There were numerous significant selections. In A STREET IN PALERMO by Emma Dante, a well-known theater director, two cars get stuck heading down a run-down narrow street in a slummy Palermo neighborhood. Dante provides an outstanding portrait of the passengers and the residents of the community where the immobile cars are. We have a lesbian couple beset by their own conflicts in one car and an aged widow grandmother Samira with her family in the other. She is told by her son that pride does not allow them to budge. An ensuing traffic jam adds to the atmosphere as does the local petty mafia criminals betting on the winner of the impasse and the colorful depiction of family members and residents. The stage of the alley provides the setting for the night long standoff which ends only when family members discover that Samira had died behind the wheel. In SACRO GRA, filmed over several years, Gianfranco Rosi succeeds in faithfully reflecting in this semi-ethnographic documentary the diversity and fragments of the lives of the people living on the margins of the superhighway Grande Raccordo Anulare which encircles Rome.  Chance encounters result in unobtrusive compelling portraits including people from all walks of life such as an ambulance driver, a fisherman, an eccentric millionaire, tenants of a housing projects and an engineer turned botanist tracking the demise of palm trees attacked by bugs without being able to find a remedy.  For Rosi, who is considered to be one of Italy’s most important documentary filmmakers, this gradual destruction serves as a metaphor for the demise of communities next to the SACRO; yet he admires the strong sense of identity of the people he encountered there.

Rosi Fasulo explores in the Italian Croatian co-production TIR (Transit International Routier) the everyday existence and problems of migrant labor in Europe as reflected by long distance truck drivers coming from Eastern Europe.  In this fiction feature written and filmed by Fasulo there is only one professional actor, Branko Zavrsan, in the role of the former Bosnian teacher Branko who has become a tractor trailer driver because he cannot support his family as a teacher. The script is based on exhaustive research Fasulo had carried out on the European trucking industry and Marko’s work and problems are based on an actual driver’s story.  Through the documentary-style reflection of Marko’s life the audience is educated about the strains and dehumanizing impact of migrant labor, one of Fasulo’s goals. The drivers have no control over their work, are disconnected from their families, work in utter isolation, and have neither connection to communities nor bonds to the countries they work in.  I think that the TIR production is an excellent expression of documentary neo-realism.

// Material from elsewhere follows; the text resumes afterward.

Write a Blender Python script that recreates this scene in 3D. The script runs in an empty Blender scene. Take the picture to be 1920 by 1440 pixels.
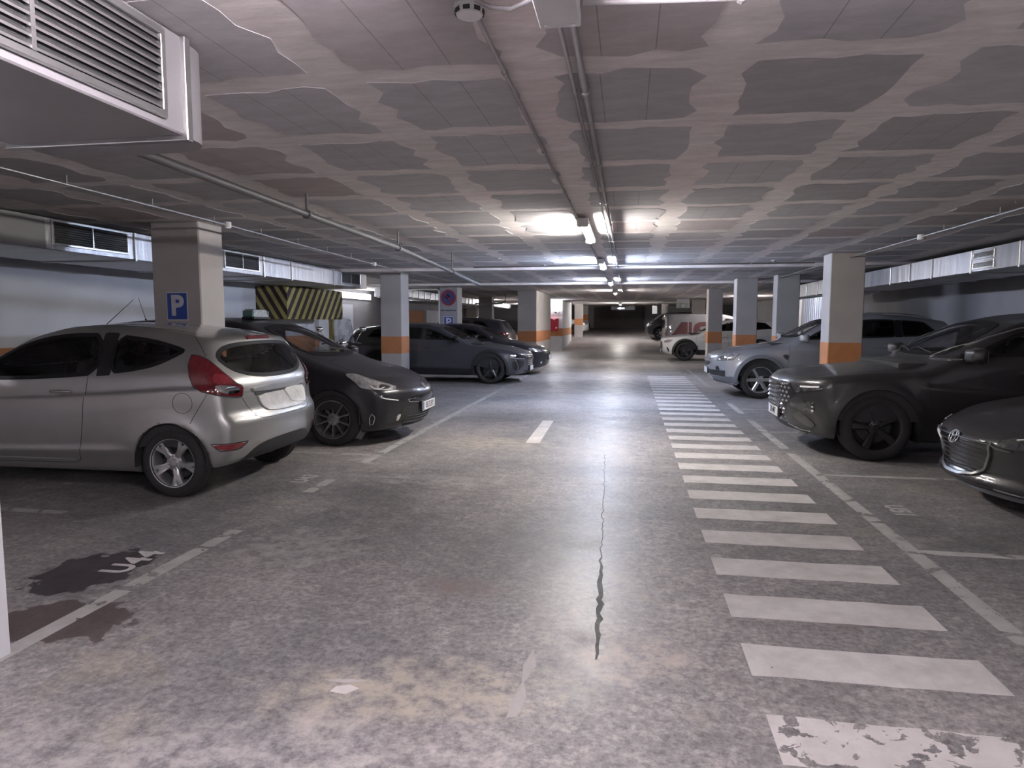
import bpy, bmesh, math, random
import numpy as np
from mathutils import Vector, Matrix
from mathutils.geometry import delaunay_2d_cdt

random.seed(7)
scene = bpy.context.scene
col = scene.collection

# ------------------------------------------------------------------ camera, world, exposure
FPX, VPX, HORIZON, EYE, CEIL = 1280.0, 1178.0, 603.0, 1.48, 2.58
pitch = math.atan((720 - HORIZON) / FPX)
yaw = math.atan((VPX - 960) / FPX * math.cos(pitch))
cam_data = bpy.data.cameras.new('camera')
cam_data.sensor_fit = 'HORIZONTAL'
cam_data.sensor_width = 36.0
cam_data.lens = 36.0 * FPX / 1920.0
cam_data.clip_end = 200
cam = bpy.data.objects.new('camera', cam_data)
cam.location = (0, 0, EYE)
cam.rotation_euler = (math.pi / 2 - pitch, 0, yaw)
col.objects.link(cam)
scene.camera = cam

world = bpy.data.worlds.new('world')
scene.world = world
world.use_nodes = True
bg = world.node_tree.nodes['Background']
bg.inputs[0].default_value = (0.80, 0.82, 0.92, 1)
bg.inputs[1].default_value = 0.16

scene.view_settings.view_transform = 'Standard'
scene.view_settings.look = 'None'
scene.view_settings.gamma = 1.0
scene.view_settings.use_curve_mapping = False
scene.view_settings.exposure = 2.6
scene.cycles.use_denoising = True
scene.cycles.max_bounces = 5
scene.cycles.diffuse_bounces = 3
scene.cycles.glossy_bounces = 3
scene.cycles.transparent_max_bounces = 8
scene.cycles.adaptive_threshold = 0.12
scene.cycles.use_light_tree = False
scene.cycles.sample_clamp_indirect = 6.0
scene.cycles.caustics_reflective = False
scene.cycles.caustics_refractive = False

# ------------------------------------------------------------------ materials
MATS = {}
def new_mat(name):
    m = bpy.data.materials.new(name)
    m.use_nodes = True
    MATS[name] = m
    nt = m.node_tree
    return m, nt, nt.nodes['Principled BSDF']

def node(nt, typ, **kw):
    n = nt.nodes.new(typ)
    for k, v in kw.items():
        if hasattr(n, k):
            setattr(n, k, v)
        else:
            n.inputs[k].default_value = v
    return n

def mat(name, c, rough=0.5, metal=0.0, var=0.06, scale=6.0, coat=0.0, bump=0.0, spec=0.5, emit=None, estr=0.0):
    """plain procedural material: colour with a slight noise in tone and roughness"""
    if name in MATS: return MATS[name]
    m, nt, b = new_mat(name)
    tc = node(nt, 'ShaderNodeTexCoord')
    nz = node(nt, 'ShaderNodeTexNoise', Scale=scale, Detail=2.0)
    nt.links.new(tc.outputs['Object'], nz.inputs['Vector'])
    r = node(nt, 'ShaderNodeValToRGB')
    e = r.color_ramp.elements
    e[0].position, e[1].position = 0.3, 0.7
    e[0].color = (*[max(0, x * (1 - var)) for x in c], 1)
    e[1].color = (*[min(1, x * (1 + var)) for x in c], 1)
    nt.links.new(nz.outputs['Fac'], r.inputs['Fac'])
    nt.links.new(r.outputs['Color'], b.inputs['Base Color'])
    b.inputs['Roughness'].default_value = rough
    b.inputs['Metallic'].default_value = metal
    b.inputs['Specular IOR Level'].default_value = spec
    b.inputs['Coat Weight'].default_value = coat
    b.inputs['Coat Roughness'].default_value = 0.03
    if bump:
        bp = node(nt, 'ShaderNodeBump', Strength=bump, Distance=0.01)
        nt.links.new(nz.outputs['Fac'], bp.inputs['Height'])
        nt.links.new(bp.outputs['Normal'], b.inputs['Normal'])
    if emit:
        b.inputs['Emission Color'].default_value = (*emit, 1)
        b.inputs['Emission Strength'].default_value = estr
    return m

def paint(name, c, metal=0.0, rough=0.35, coat=1.0, spec=0.5):
    return mat(name, c, rough, metal, 0.03, 3.0, coat=coat, spec=spec)

def ramp(nt, fac, stops):
    r = node(nt, 'ShaderNodeValToRGB')
    el = r.color_ramp.elements
    while len(el) < len(stops): el.new(0.5)
    for e, (p, c) in zip(el, stops):
        e.position = p
        e.color = (*c, 1) if len(c) == 3 else c
    nt.links.new(fac, r.inputs['Fac'])
    return r.outputs['Color']

def mix(nt, fac, a, b, mode='MIX'):
    n = nt.nodes.new('ShaderNodeMix'); n.data_type = 'RGBA'; n.blend_type = mode
    for i, v in ((0, fac), (6, a), (7, b)):
        if isinstance(v, (int, float)): n.inputs[i].default_value = v
        elif isinstance(v, tuple): n.inputs[i].default_value = (*v, 1) if len(v) == 3 else v
        else: nt.links.new(v, n.inputs[i])
    return n.outputs[2]

def noise(nt, vec, scale, detail=5.0, rough=0.6, dist=0.0):
    n = node(nt, 'ShaderNodeTexNoise', Scale=scale, Detail=detail, Roughness=rough, Distortion=dist)
    nt.links.new(vec, n.inputs['Vector'])
    return n.outputs['Fac']

def mapped(nt, scale=(1, 1, 1), loc=(0, 0, 0)):
    tc = node(nt, 'ShaderNodeTexCoord')
    mp = nt.nodes.new('ShaderNodeMapping')
    mp.inputs['Scale'].default_value = scale
    mp.inputs['Location'].default_value = loc
    nt.links.new(tc.outputs['Object'], mp.inputs['Vector'])
    return mp.outputs['Vector']

def spot(nt, n, cx, cy, rx, ry, edge=0.35, jit=1.0, top=1.0):
    """a stain mask: soft or ragged ellipse on the floor"""
    tc = node(nt, 'ShaderNodeTexCoord')
    a = nt.nodes.new('ShaderNodeVectorMath'); a.operation = 'SUBTRACT'; a.inputs[1].default_value = (cx, cy, 0)
    nt.links.new(tc.outputs['Object'], a.inputs[0])
    b = nt.nodes.new('ShaderNodeVectorMath'); b.operation = 'MULTIPLY'; b.inputs[1].default_value = (1 / rx, 1 / ry, 0)
    nt.links.new(a.outputs[0], b.inputs[0])
    l = nt.nodes.new('ShaderNodeVectorMath'); l.operation = 'LENGTH'
    nt.links.new(b.outputs[0], l.inputs[0])
    m = nt.nodes.new('ShaderNodeMath'); m.operation = 'MULTIPLY_ADD'; m.inputs[1].default_value = jit; 
    nt.links.new(n, m.inputs[0])
    k = nt.nodes.new('ShaderNodeMath'); k.operation = 'SUBTRACT'; k.inputs[1].default_value = jit * .5
    nt.links.new(l.outputs['Value'], k.inputs[0]); nt.links.new(k.outputs[0], m.inputs[2])
    return ramp(nt, m.outputs[0], [(max(0.0, .8 - edge), (top, top, top)), (.8, (0, 0, 0))])

def make_floor_mat():
    m, nt, b = new_mat('polished_concrete')
    v = mapped(nt)
    big = noise(nt, v, 0.35, 4, 0.55, 0.6)
    mid = noise(nt, v, 1.7, 6, 0.68, 0.8)
    fine = noise(nt, v, 9.0, 5, 0.75)
    speck = noise(nt, v, 30.0, 4, 0.8)
    c1 = ramp(nt, mid, [(0.30, (.20, .196, .20)), (0.50, (.29, .282, .284)), (0.72, (.41, .395, .385))])
    c2 = ramp(nt, fine, [(0.32, (.13, .126, .13)), (0.52, (.30, .29, .29)), (0.72, (.58, .55, .53))])
    c = mix(nt, 0.55, c1, c2)
    c3 = ramp(nt, speck, [(0.36, (.35, .35, .36)), (0.60, (1.35, 1.3, 1.28))])
    c = mix(nt, 0.7, c, c3, 'MULTIPLY')
    # large tone changes: swept grey paths and paler worn fields
    c4 = ramp(nt, big, [(0.36, (.60, .615, .65)), (0.60, (1.30, 1.26, 1.25))])
    c = mix(nt, 0.8, c, c4, 'MULTIPLY')
    # yellowish mineral stains and reddish ones
    ye = ramp(nt, noise(nt, mapped(nt, loc=(3.7, 1.2, 0)), 0.9, 4, 0.7, 0.5), [(0.60, (0, 0, 0)), (0.74, (.55, .55, .55))])
    c = mix(nt, ye, c, (.47, .41, .31))
    re = ramp(nt, noise(nt, mapped(nt, loc=(-5.1, 8.3, 0)), 1.3, 4, 0.7, 0.4), [(0.62, (0, 0, 0)), (0.76, (.4, .4, .4))])
    c = mix(nt, re, c, (.27, .195, .18))
    # stains that lie where they lie: sand, plaster, rust and oil
    mott = ramp(nt, fine, [(.40, (.12, .12, .12)), (.58, (1.25, 1.25, 1.25))])
    na = noise(nt, v, 3.0, 5, 0.62, 0.3); nb = noise(nt, v, 6.0, 5, 0.62, 0.3)
    for cx, cy, rx, ry, cc, e, j, n_, tp in (
            (-1.7, 8.1, 1.3, .62, (.46, .41, .34), .6, 1.2, 2.5, .65), (-.62, 2.58, .62, .30, (.50, .45, .37), .5, 1.9, 5.0, .55),
            (-1.06, 2.45, .60, .32, (.46, .41, .34), .5, 1.9, 6.0, .6), (.06, 2.95, .40, .30, (.50, .43, .38), .5, 1.9, 6.0, .6),
            (-.9, 3.62, .34, .22, (.25, .17, .155), .5, 1.4, 5.0, .7), (-2.1, 4.1, .6, .5, (.44, .42, .41), .3, 2.2, 6.0, .55),
            (-1.3, 1.9, 1.8, .55, (.50, .47, .46), .6, 1.8, 3.0, .6), (-3.3, 1.6, 1.2, .7, (.46, .44, .43), .6, 1.2, 3.0, .6),
            (-1.75, 6.1, .9, .25, (.46, .45, .44), .2, 2.0, 5.0, .5),
            (-2.75, 2.84, .44, .30, (.085, .06, .06), .05, 1.3, 6.0, .85), (-3.14, 3.48, .34, .46, (.040, .032, .038), .05, 1.2, 6.0, .92)):
        k_ = spot(nt, na if n_ < 4 else nb, cx, cy, rx, ry, e, j, tp)
        if e > .1: k_ = mix(nt, 1.0, k_, mott, 'MULTIPLY')
        c = mix(nt, k_, c, cc)
    # dark tyre-polished lane centre
    c = mix(nt, spot(nt, big, -.6, 4.3, 1.0, 1.5, .7, .9, .55), c, (.155, .155, .165))
    nt.links.new(c, b.inputs['Base Color'])
    rr = ramp(nt, na, [(0.30, (.30, .30, .30)), (0.52, (.44, .44, .44)), (0.72, (.60, .60, .60))])
    rr = mix(nt, spot(nt, mid, -.25, 6.5, 1.1, 5.5, .7, .8, .75), rr, (.42, .42, .42))
    rr = mix(nt, spot(nt, nb, -.22, 3.7, .55, 1.1, .25, 1.6, .9), rr, (.37, .37, .37))
    rr = mix(nt, ramp(nt, fine, [(.35, (0, 0, 0)), (.7, (.5, .5, .5))]), rr, (.5, .5, .5))
    nt.links.new(rr, b.inputs['Roughness'])
    b.inputs['Specular IOR Level'].default_value = 0.5
    bp = node(nt, 'ShaderNodeBump', Strength=0.10, Distance=0.01)
    nt.links.new(mid, bp.inputs['Height'])
    nt.links.new(bp.outputs['Normal'], b.inputs['Normal'])
    return m

def make_ceiling_mat():
    m, nt, b = new_mat('ceiling_mortar')
    v = mapped(nt)
    n1 = noise(nt, v, 0.6, 5, 0.6, 0.3)
    n2 = noise(nt, mapped(nt, (1, 3.5, 1)), 4.0, 8, 0.75)
    c = ramp(nt, n1, [(.30, (.72, .69, .67)), (.5, (.80, .755, .745)), (.64, (.80, .715, .71)), (.74, (.62, .50, .48))])
    c2 = ramp(nt, n2, [(.3, (.7, .69, .68)), (.7, (1.22, 1.2, 1.2))])
    c = mix(nt, 0.7, c, c2, 'MULTIPLY')
    nt.links.new(c, b.inputs['Base Color'])
    b.inputs['Roughness'].default_value = 0.95
    bp = node(nt, 'ShaderNodeBump', Strength=0.25, Distance=0.01)
    nt.links.new(n2, bp.inputs['Height']); nt.links.new(bp.outputs['Normal'], b.inputs['Normal'])
    return m

def make_block_mat():
    m, nt, b = new_mat('ceiling_block_concrete')
    v = mapped(nt)
    oi = nt.nodes.new('ShaderNodeObjectInfo')
    tone = ramp(nt, oi.outputs['Random'], [(0, (.43, .415, .43)), (.45, (.51, .495, .515)), (.8, (.56, .545, .565)), (1, (.50, .43, .43))])
    n2 = noise(nt, mapped(nt, (1, 2.5, 1)), 3.0, 8, 0.7)
    c = mix(nt, 0.6, tone, ramp(nt, n2, [(.3, (.72, .72, .72)), (.7, (1.25, 1.24, 1.24))]), 'MULTIPLY')
    # hairline joints where the hollow blocks meet
    tc = node(nt, 'ShaderNodeTexCoord'); sx = nt.nodes.new('ShaderNodeSeparateXYZ'); nt.links.new(tc.outputs['Object'], sx.inputs[0])
    def mth(op, a, b=None):
        q = nt.nodes.new('ShaderNodeMath'); q.operation = op
        for i, v_ in enumerate((a, b)):
            if v_ is None: continue
            if isinstance(v_, (int, float)): q.inputs[i].default_value = v_
            else: nt.links.new(v_, q.inputs[i])
        return q.outputs[0]
    dline = mth('ABSOLUTE', mth('SUBTRACT', mth('ABSOLUTE', sx.outputs[0]), .11))
    on = mth('MULTIPLY', mth('LESS_THAN', dline, .0022), mth('GREATER_THAN', mth('FRACT', mth('MULTIPLY', oi.outputs['Random'], 7.3)), .45))
    c = mix(nt, mth('MULTIPLY', on, .5), c, (.08, .075, .08))
    nt.links.new(c, b.inputs['Base Color'])
    b.inputs['Roughness'].default_value = 0.95
    return m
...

Vincenso Marra offers with THE ADMINISTRATOR a charming and compelling portrait of the Naples building administrator Umberto and his extraordinary ability to resolve or dampen conflicts he encounters with and among the residents of the buildings he is responsible for, ranging from the very poor to the rich. He combines his management acumen with psychotherapeutic skills and believes that the mentality shared by people in Naples is amenable to problem solving compromises. Marra introduces the audience to the everyday lives of the residents, to their foibles and obsessions overriding the impact of the Italian economic crisis. The administrator’s upbeat message is that no matter what happens we will manage to survive.

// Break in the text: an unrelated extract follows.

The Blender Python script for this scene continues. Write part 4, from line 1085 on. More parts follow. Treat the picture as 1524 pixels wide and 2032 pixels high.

 A different take on the background crises is offered by the feature I CAN QUIT WHENEVER by Sydney Sibilla which was a commercial and critical hit in Italy due to its fast moving plot, great professional cast and satiric approach to middle class living.   We receive insights into academic  corruption, the Italian drug trade, prostitution,  impotence of the police forces  with a colorful storyline tracking the rise into wealth and luxury living and decline into poverty and prison by several brilliant academics who cannot make a living at the university. The chemist among them develops a drug and the others use their skills to market and sell it. Since this new drug is not illicit, they are successful beyond belief and embrace the high life....until the law catches up with them.

Based on interviews with gay Italians and archival material Gianni Amelio offers in HAPPY TO BE DIFFERENT an oral history project presenting the life of members of that community over a forty year period through the early 80’s.  Because these are highly individuated accounts the documentary stays on the personal level and does not offer a systemic or contextual analysis of the factors driving Italian homophobia during that period.  Still, the production is an important chronicle since it shares otherwise inaccessible reflections by prominent Italian gays and intriguing archival footage.

 

As in past editions Open Roads introduces the best of contemporary Italian Cinema to a discerning New York audience, though it remains to be seen if these films will be successful in other venues.